One of the things that’s going on is what’s called a “credit crunch,” says Matt Will, an economist at the University of Indianapolis.

“A credit crunch is a squeeze on the abilities of consumers and businesses to obtain credit,” said Will in a Tuesday interview with Tony Katz Today on 93 WIBC.

Will says the problems go back to when U.S. Treasury Secretary Janet Yellen told banks to stop lending money. He believes that has led to the credit crunch.

“This credit crunch means that it’s harder for you and I to get money. Banks don’t want to lend. The Fed is putting rules in place. They’re concerned about your risk because if there is a recession, you may not pay back your loan,” said Will.

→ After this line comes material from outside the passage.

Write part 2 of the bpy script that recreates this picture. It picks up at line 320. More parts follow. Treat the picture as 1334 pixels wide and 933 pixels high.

Declines were seen across the board — but food price growth continues to accelerate faster than other categories, climbing 6.7% overall year on year. Food-at-home prices rose 5.8% while prices for food away from home climbed 8.3%. Egg prices, which skyrocketed last year as an avian flu hit US flocks, sank 13.8% from April, marking the largest monthly drop for that category since 1951.

There’s been a decline in the cost of rents and new leases, which could manifest as a slowing in annual shelter inflation during the course of the coming year. That’s according to researchers for the Federal Reserve Bank of Richmond earlier this year.

“If you go read the actual Fed report, which I did, they said expectations for inflation over the next 12 months are still above 4%, but they’re lower than they were a year ago. Two to five year expectations for inflation are higher. The consumer believes that inflation is here to stay for a longer period of time,” said Will.

Will is especially concerned about with what’s going on with car sales.

“We saw this just a few weeks ago when U.S. Auto Sales, one of the largest national used car companies, said we’re no longer going to be in business and have cars in our lots because we can’t get lending. We can’t buy inventory,” said Will.

They announced those closures in April and said they would be temporary.

The Federal Reserve is still hoping to bring down the overall inflation rate to 2%. On Wednesday, it will announce its latest interest rate policy. It is expected to hold the key federal funds rate at about 5% following 10 consecutive rate hikes since March last year.